毎日、とっかえひっかえ、本ばかり読んでいる。
ほんとうは近くの公園にでも行って、軽い運動でもしたいのだが、
ギックリ腰の後遺症と膝の具合がいまひとつなので、
しかたなくソファに寝っ転がり本を読んでいる。
この齢になっても「知る喜び」というものはある。
いや、知への渇望は増すばかり、といったほうがいいだろう。
アマテラスオオミカミとスサノオノミコトは姉と弟の関係だったが
夫婦でもあった、と知ったときは正直びっくりした。古代史の専門家
の間では暗黙のジョーシキらしいが、寡聞にして知らなかった。
古代では「血が散り広がる」ことを怖れ、高貴な王族間では近親結婚が
ふつうだった、ということは知っていた。古代エジプトでもそうで、
あのクレオパトラは弟のプトレマイオス13世の皇后であった。しかし、
日本の天照大御神と須佐之男命が夫婦で、後に離婚したということは、
さすがに知らなかった。
読書家になるには〝濫読〟の時期が必要だ。
特に方針を立てずに、目の前にある本を手当たり次第に読み漁るのである。
いわば〝水平的〟な読書で、この時期を過ぎると、自分の関心のある分野や
作家などが明確になってきて、こんどは特定の分野や好きな作家の作品ばかり
読むようになる。

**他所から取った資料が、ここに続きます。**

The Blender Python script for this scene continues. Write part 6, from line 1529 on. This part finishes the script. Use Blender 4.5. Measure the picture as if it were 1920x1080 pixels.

つまり〝垂直的〟に深く掘り下げていくのである。
ボクが最初に全集を買い込み、集中的に読んだのは文芸評論家の小林秀雄だ。
新潮社から出ている小林秀雄全集は何度も読み返したせいだろう、一部は
綴じが緩んでいるだけでなく、多くの書き込みや傍線があるせいで、
判読が困難で、何がなんだかわからなくなっている。
なぜ小林秀雄に魅かれたのか、自分でもよくわからない。
しいて言えば、あの独特の男っぽい断定調の文体だろうか。
『無常という事』という一文が高校の「現代文」などに載っていて、
学生の間では典型的な難解・晦渋な文章とされていたが、
ボクはそんなふうには思わなかった。意外とすんなり飲み込めたというか、
ストンと胸に落ちたのである。小林の文体はボクの肌合いにピタリと合っていた。
ボクは小林秀雄を通してドストエフスキーを知り、ランボオやマラルメを知り、
中原中也や志賀直哉に親しみ、モーツァルトに聴きほれた。小林の広範な
読書の後追いをしていくのだから、本棚はいくつあっても足りない。大学では
ドイツ文学科に属していたが、ボクの日常は小林秀雄を中心に回っていた。
それはまさに〝知の小宇宙〟だった。
10年にもおよぶ嵐のような〝小林秀雄時代〟が終わると、
次は〝吉本隆明時代〟が10年続く。それらは画然と分かれていたわけではない、
同時並行して読み進んでいる時期があった。両人とも「知の巨人」である。
小林には強固な文体と歴史観、人間観を学び、吉本からは思想の鍛え方というもの
を教わった。彼は論争にめっぽう強かった。向かうところ敵なしだった。
その後、多くの作家や思想家の全集を買い込み読み込んだが、
自分で多くの影響を受けたと思えるのは江藤淳や福田恆存、
そして山本夏彦だろうか。中核となる部分を小林と吉本で固め、
その周りを江藤や福田、山本が補強している、というかっこうである。
教養のあるなしは、相手と少し言葉を交わすだけでわかる。
言葉遣いや話の内容にふれるだけで、そのバックに控える〝知の総量〟
が問わず語りに知れてしまうのである。そう考えると、けっこう怖い。
福沢諭吉の〝心訓〟にこうある。
《世の中で一番みじめなことは、人間として教養のないことです》
この言葉を、なぜか死んだおやじがよく口にしていた。
親父は無学だったが、知への欲求はすさまじかった。
戦時中も手放さなかったという小さな国語辞典を見せてもらったが、
手垢にまみれボロボロだった。
「教育」のあるなしなど、どうでもいい。
どこの大学を出た? そんな瑣末でつまらぬことは訊かぬことだ。
有名大学を出たって、愚か者は愚か者だし、無学であっても教養人はいる。
世に低俗な衒学趣味ほど鼻持ちならないものはないのだ。
問題は品のよい「教養」があるかないか。
人間の値打ちはそれで決まる。
←「小林秀雄全集第2巻」
ボードレールの「悪の華」を
論じたページの見開きにある
書き込み。今から思えば、
青臭いことが大マジメに書かれている。